2 thoughts on “An Interesting Book, Apparently

  1. I think you give Green a little too much credit here. The entire interview was designed to be an attack. The questions and quotes from other pundits were intended to imply that his book was not credible, that the author’s religion biased the work, and that he wrote the book because he wanted to disprove Christian beliefs about Jesus.

    After his first response, it should have been made clear to anyone listening that at the very least, as a religious scholar with two decades of experience, he had a credible reason for choosing Jesus as his subject matter. But Green kept to the script. She continued along the planned attack, regardless of the responses she’s received. So either she wasn’t paying any attention to her own interview or she wasn’t allowed to stray from the narrative her producers provided.

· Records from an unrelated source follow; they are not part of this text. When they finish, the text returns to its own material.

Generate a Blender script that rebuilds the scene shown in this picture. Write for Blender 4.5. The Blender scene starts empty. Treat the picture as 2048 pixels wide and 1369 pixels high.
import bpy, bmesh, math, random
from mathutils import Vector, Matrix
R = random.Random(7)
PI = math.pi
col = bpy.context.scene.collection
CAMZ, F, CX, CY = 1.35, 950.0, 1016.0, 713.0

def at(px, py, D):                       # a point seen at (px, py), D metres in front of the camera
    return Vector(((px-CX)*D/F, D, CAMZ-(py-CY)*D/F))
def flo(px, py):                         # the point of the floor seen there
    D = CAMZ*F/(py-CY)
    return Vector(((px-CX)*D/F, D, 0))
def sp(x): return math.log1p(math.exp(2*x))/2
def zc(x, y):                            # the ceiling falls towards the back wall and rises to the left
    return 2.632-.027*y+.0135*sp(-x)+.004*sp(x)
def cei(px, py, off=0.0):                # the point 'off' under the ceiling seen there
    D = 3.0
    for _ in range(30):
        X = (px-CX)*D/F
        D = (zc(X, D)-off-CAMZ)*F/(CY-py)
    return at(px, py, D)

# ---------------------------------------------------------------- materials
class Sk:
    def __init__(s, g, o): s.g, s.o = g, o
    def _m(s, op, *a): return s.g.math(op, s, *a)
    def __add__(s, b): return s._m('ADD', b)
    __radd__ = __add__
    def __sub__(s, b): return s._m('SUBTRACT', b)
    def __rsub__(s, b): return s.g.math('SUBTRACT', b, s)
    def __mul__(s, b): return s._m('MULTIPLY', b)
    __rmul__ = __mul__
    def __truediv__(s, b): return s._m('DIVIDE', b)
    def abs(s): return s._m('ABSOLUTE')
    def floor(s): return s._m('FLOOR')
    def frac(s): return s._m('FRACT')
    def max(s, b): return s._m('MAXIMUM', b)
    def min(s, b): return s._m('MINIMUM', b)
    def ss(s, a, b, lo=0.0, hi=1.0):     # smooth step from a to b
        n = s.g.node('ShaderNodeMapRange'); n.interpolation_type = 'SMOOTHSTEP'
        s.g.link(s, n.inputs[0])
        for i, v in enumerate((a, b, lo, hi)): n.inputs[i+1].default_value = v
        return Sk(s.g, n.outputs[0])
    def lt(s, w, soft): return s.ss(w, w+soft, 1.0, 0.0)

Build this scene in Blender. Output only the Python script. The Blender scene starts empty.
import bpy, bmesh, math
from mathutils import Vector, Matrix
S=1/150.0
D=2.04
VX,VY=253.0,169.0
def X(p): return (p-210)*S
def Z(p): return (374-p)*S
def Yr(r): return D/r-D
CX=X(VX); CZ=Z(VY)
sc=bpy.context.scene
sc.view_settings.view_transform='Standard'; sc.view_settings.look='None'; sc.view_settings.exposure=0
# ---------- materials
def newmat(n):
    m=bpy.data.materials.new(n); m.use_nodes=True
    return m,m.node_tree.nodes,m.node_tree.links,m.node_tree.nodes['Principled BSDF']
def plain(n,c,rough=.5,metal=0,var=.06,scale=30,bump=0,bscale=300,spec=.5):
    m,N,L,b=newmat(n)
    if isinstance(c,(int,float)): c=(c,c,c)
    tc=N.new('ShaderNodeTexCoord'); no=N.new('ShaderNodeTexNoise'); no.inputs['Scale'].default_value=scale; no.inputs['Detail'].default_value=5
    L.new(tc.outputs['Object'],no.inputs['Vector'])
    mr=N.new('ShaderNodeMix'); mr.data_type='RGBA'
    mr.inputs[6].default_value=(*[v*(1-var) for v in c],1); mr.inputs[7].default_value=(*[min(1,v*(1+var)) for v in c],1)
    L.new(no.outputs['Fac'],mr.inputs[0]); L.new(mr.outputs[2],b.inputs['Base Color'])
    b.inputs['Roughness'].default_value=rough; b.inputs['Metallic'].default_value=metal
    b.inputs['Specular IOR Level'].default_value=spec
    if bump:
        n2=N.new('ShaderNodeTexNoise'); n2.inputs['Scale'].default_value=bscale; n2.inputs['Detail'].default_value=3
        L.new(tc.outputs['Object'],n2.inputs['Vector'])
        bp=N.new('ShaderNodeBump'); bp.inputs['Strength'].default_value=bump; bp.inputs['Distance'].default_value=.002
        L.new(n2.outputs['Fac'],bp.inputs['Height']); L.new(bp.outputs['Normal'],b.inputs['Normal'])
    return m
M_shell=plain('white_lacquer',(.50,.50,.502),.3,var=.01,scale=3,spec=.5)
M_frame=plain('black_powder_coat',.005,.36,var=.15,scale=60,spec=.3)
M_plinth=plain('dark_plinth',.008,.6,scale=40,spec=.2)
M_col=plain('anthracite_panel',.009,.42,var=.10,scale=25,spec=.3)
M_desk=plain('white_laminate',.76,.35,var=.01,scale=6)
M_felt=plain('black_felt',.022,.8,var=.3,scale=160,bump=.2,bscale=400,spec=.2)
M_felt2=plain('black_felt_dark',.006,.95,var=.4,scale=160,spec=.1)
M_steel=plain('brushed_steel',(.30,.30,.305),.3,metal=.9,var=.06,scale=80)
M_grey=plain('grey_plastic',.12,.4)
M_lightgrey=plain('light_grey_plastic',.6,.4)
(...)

    • AL, I’m definitely and deliberately giving Green some broad leeway here. You’re correct; it’s quite clear that the interview was set up from the get-go to be a discrediting attack piece, just as it’s clear that Aslan’s initial responses, which didn’t fit the anticipated answers, were not allowed to deter Green from following the pre-set script. The reason I allow some grace here is because even though Green really blew it, there are legitimate questions, and legitimate ways to ask them, around the issue of how Aslan’s Muslim faith informs his Jesus scholarship. You’re undoubtedly aware that it’s become almost mandatory for many religion/philosophy/ideology authors to offer in their preface some initial biographical background information about themselves, and, therefore, their point of origin and what sorts of potential biases they may bring to their discussion. I’m perfectly fine with that kind of questioning, as well as offering scholars’ opposing viewpoints as challenge to the interviewee. What I found most significant in the exchange wasn’t anger over a hit piece being staged – it happens all the time – or the idea that a Muslim, or anyone else, brings personal bias to their work. I just found it fascinating – in, admittedly, a really depressing way – that either Green or her prep staff were so clueless about Jesus’ extremely high valuation within Islam, and about what Muslims actually believe about him; and why understanding more about Jesus of Nazareth would have any significance to Muslims. It reveals a really isolated and narrow understanding of the world that, unfortunately, is all too common, and, I think, quite dangerous. That fascination is all the more depressing due to its unavoidable corollary: that Christians who believe Muslims shouldn’t be interested in Jesus – or, by extension, Christianity – are reflecting their opinion that having a deeper or truer understanding Muhammad and Islam is not important to them. And *that* is a real tragedy.